In one of the cabins that
we measured to be about 15 feet by 15 feet lived the Behunins, a couple and their 10 children. The older boys slept in “caves” they dug out in the rock wall behind the cabin, the older girls slept in the wagon bed, and the parents and younger children slept inside. It is most likely that all meals were eaten outside. I guess it was sort of like camping year round---but they would also have to do this in the winter with snow.
The National Park Service is maintaining and preserving the orchards of 3100 trees and replanting as necessary with the heirloom varieties of cherry, apricot, peach, pear, apple, plum, mulberry, almond and walnut that are found here. When the fruit is ripe, you can go into the orchards and pick what you want and ladders and buckets are provided by the Park Service.

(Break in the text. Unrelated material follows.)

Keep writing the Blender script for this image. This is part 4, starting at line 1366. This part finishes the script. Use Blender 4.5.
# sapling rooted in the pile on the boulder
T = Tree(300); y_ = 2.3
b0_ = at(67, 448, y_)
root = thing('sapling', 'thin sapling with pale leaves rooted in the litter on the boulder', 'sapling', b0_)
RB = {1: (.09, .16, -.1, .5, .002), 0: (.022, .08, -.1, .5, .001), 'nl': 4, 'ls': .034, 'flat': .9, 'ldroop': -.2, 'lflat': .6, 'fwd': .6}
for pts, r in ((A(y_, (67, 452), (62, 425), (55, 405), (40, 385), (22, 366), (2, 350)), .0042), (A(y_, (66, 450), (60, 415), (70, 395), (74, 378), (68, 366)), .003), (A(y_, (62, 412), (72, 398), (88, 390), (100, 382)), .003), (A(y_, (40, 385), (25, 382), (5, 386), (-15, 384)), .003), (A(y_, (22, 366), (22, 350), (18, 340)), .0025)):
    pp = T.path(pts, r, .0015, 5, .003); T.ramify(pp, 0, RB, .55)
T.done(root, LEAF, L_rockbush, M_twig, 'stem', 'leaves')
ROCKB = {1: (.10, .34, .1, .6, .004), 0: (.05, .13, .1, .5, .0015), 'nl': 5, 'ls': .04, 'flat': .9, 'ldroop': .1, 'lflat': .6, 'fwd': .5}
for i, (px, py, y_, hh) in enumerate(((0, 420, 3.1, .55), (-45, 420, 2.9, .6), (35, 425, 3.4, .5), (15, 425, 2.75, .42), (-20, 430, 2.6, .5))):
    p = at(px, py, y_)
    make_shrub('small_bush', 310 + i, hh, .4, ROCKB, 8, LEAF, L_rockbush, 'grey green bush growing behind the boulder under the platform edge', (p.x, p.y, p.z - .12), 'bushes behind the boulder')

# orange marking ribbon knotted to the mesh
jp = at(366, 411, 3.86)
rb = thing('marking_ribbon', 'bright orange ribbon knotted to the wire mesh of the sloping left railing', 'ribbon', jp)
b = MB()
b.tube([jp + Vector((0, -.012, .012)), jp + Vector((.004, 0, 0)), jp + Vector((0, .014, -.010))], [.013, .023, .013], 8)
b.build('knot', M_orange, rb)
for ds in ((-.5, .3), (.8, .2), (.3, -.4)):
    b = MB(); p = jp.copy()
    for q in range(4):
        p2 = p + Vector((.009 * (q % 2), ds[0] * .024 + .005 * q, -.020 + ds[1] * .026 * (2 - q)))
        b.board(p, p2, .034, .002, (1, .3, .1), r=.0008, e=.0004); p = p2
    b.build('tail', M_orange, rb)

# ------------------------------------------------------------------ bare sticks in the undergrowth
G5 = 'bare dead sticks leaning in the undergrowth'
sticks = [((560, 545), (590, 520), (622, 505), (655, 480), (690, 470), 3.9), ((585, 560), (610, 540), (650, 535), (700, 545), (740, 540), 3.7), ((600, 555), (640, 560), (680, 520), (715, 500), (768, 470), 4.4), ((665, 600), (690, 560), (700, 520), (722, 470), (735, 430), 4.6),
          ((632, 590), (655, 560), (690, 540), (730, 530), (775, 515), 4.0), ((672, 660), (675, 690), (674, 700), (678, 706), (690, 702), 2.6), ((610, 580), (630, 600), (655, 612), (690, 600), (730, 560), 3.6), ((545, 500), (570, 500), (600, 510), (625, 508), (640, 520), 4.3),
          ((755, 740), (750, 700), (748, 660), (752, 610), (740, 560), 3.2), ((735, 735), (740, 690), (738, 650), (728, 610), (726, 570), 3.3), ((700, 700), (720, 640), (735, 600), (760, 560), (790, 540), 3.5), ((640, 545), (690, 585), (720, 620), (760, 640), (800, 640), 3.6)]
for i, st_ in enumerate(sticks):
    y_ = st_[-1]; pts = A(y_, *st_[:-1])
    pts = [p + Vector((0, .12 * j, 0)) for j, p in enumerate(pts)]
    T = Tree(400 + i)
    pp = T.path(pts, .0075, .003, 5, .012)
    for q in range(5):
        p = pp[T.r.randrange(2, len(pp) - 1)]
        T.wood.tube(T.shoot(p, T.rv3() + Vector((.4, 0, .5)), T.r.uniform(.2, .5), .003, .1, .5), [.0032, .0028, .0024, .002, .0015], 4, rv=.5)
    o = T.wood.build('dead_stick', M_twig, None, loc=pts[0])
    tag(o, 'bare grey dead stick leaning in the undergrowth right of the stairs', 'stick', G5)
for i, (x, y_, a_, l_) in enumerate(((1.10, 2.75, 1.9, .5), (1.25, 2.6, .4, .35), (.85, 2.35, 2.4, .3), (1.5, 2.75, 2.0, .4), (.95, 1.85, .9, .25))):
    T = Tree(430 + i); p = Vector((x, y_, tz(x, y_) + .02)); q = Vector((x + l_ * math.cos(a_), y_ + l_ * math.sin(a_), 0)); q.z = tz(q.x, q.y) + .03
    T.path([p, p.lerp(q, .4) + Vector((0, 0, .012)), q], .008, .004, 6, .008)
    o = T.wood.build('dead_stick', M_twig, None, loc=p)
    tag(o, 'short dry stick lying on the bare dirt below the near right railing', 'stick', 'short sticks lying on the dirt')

Prior to the Mormon’s arrival, a group of hunter-gathers lived in this valley and left rock art on the sides of the canyon. These people have been identified as unique and separate from their contemporaries, the Anasazi. Called the Fremont Culture they were named for this Fremont River Valley in which sites were
discovered and first defined. They left fiber sandals, unfired clay figures, and a style of baskets and pottery that is different. We were able to see several examples of their rock art on the red cliffs near the main road.
We then drove up a 16 mile scenic drive in the park that clearly illustrates the waterpocket fold with high older, impassable ridges on the west side of the road and younger rocks are to the east. Nearly 10,000 feet of sedimentary strata are found in this area. We also saw different kinds of wildflowers blooming along this road.
Returned to the campground watched the cottonwood blossoms float like snow in the air. Valerie and I both think we may be allergic to them. We encountered them a little later in the year on our Alaskan trip and felt we had a reaction to them.